** start of DATA PROVIDED **

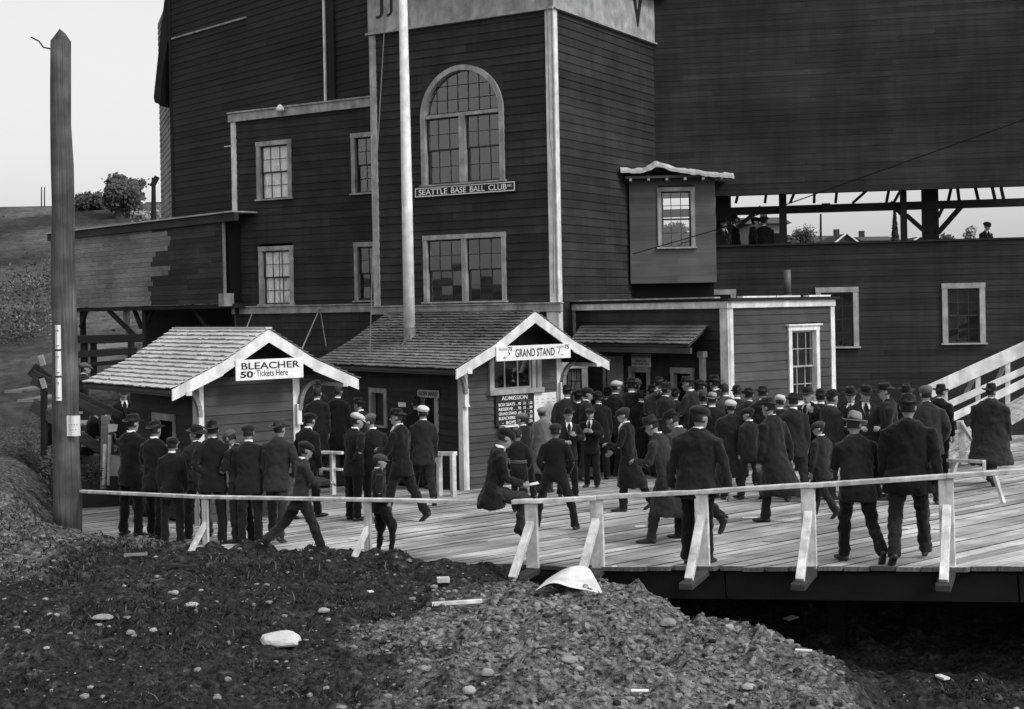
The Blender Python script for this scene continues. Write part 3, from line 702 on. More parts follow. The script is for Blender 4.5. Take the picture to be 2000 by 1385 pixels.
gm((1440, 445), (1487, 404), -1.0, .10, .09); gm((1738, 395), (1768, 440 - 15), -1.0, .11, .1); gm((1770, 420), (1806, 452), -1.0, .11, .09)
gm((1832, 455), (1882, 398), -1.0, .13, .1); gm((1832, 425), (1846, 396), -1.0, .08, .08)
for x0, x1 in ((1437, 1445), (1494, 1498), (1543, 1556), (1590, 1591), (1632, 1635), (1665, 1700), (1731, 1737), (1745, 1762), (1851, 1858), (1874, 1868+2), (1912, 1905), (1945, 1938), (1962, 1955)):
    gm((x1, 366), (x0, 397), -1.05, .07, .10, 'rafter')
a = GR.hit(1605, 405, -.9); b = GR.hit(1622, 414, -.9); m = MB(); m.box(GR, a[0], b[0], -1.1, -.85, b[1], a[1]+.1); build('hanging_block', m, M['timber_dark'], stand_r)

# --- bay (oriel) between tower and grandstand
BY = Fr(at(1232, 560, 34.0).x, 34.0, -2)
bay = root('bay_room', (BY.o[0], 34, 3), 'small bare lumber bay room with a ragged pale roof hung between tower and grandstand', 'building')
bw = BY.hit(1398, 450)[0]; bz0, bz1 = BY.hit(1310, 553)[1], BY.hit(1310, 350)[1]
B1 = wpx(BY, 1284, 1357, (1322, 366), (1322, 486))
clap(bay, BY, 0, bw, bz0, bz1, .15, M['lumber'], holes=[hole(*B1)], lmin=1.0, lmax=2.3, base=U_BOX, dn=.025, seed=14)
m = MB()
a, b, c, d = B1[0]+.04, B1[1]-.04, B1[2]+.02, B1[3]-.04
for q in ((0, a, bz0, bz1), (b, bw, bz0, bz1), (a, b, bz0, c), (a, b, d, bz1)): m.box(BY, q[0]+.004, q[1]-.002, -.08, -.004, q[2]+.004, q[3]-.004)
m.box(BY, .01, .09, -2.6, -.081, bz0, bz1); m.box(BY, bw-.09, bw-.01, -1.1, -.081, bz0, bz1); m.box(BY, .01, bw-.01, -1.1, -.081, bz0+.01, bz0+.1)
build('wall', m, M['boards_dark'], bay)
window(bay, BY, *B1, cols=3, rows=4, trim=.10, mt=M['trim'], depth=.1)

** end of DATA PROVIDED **

Everything from the first line to the line with "a = GR.hit(1605, 405, -.9);" must be repeated exactly, and nothing else. Leave the pictures out.

ANSWER TO THE TASK:
The Blender Python script for this scene continues. Write part 3, from line 702 on. More parts follow. The script is for Blender 4.5. Take the picture to be 2000 by 1385 pixels.
gm((1440, 445), (1487, 404), -1.0, .10, .09); gm((1738, 395), (1768, 440 - 15), -1.0, .11, .1); gm((1770, 420), (1806, 452), -1.0, .11, .09)
gm((1832, 455), (1882, 398), -1.0, .13, .1); gm((1832, 425), (1846, 396), -1.0, .08, .08)
for x0, x1 in ((1437, 1445), (1494, 1498), (1543, 1556), (1590, 1591), (1632, 1635), (1665, 1700), (1731, 1737), (1745, 1762), (1851, 1858), (1874, 1868+2), (1912, 1905), (1945, 1938), (1962, 1955)):
    gm((x1, 366), (x0, 397), -1.05, .07, .10, 'rafter')
a = GR.hit(1605, 405, -.9); b = GR.hit(1622, 414, -.9); m = MB(); m.box(GR, a[0], b[0], -1.1, -.85, b[1], a[1]+.1); build('hanging_block', m, M['timber_dark'], stand_r)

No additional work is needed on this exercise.